Apuleius Platonicus said...

Hi Scott, and thanks very much for your comment. For now I can only very briefly address you points.

1. In his own words Hutton admitted that he had completely ignored the strong case for the relationship between modern Paganism and late-antique Paganism because that was "in every sense marginal to my own preoccupations." In other words, he was only interested in what he was interested in, not in inconvenient historical facts that happened to directly disprove his working hypothesis. That is an Agenda with a capital "A".

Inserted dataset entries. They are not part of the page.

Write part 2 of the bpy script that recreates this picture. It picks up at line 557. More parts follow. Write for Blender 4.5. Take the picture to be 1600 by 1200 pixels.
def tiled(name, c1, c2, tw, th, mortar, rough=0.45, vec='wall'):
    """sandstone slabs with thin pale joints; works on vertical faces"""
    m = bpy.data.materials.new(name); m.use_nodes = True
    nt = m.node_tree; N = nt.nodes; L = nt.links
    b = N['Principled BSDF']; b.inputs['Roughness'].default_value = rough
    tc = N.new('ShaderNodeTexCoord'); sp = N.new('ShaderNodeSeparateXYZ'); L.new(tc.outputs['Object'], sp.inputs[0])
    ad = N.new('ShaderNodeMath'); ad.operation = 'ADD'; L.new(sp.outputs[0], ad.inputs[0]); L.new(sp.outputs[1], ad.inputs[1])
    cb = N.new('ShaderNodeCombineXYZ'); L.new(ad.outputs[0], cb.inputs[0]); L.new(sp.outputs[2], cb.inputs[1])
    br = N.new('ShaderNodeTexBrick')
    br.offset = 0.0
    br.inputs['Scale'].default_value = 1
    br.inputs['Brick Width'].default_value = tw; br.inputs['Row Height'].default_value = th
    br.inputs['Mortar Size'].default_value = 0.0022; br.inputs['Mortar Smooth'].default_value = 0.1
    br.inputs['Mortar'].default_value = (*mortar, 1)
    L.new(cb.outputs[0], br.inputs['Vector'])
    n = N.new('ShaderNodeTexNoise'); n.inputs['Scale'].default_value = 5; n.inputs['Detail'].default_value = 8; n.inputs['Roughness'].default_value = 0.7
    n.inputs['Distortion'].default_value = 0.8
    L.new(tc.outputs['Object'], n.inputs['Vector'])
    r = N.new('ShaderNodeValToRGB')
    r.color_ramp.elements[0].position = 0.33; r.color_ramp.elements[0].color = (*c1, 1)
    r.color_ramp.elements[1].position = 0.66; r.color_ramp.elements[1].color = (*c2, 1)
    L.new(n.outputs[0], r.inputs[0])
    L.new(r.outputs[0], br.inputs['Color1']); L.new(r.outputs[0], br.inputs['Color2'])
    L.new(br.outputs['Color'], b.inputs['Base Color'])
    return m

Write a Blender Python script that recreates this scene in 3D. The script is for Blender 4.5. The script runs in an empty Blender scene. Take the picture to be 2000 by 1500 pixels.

5. "Hutton's context is that of Europe because that's the area he was studying". Hutton recognized as early as "Pagan Religions of the British Isles" that a strong case exists for continuity between modern Paganism and "Hellenistic Egypt". That is, he knew and acknowledged the non-European-ness of ancient (classical and late-antique) Paganism, but he imposed an anachronistic Europeanizing template onto ancient Paganism "because that's what he was studying"?

As to "claims about regionally specific survivals in Britain and Western Europe", anyone familiar with what Gerald Gardner actually wrote knows that Gardner makes very little in terms of "specific survivals", while at the same time Gardner does make references to Egypt, to Apuleius, to Hermeticism, etc, all of which point in the opposite direction of "regionally specific survivals".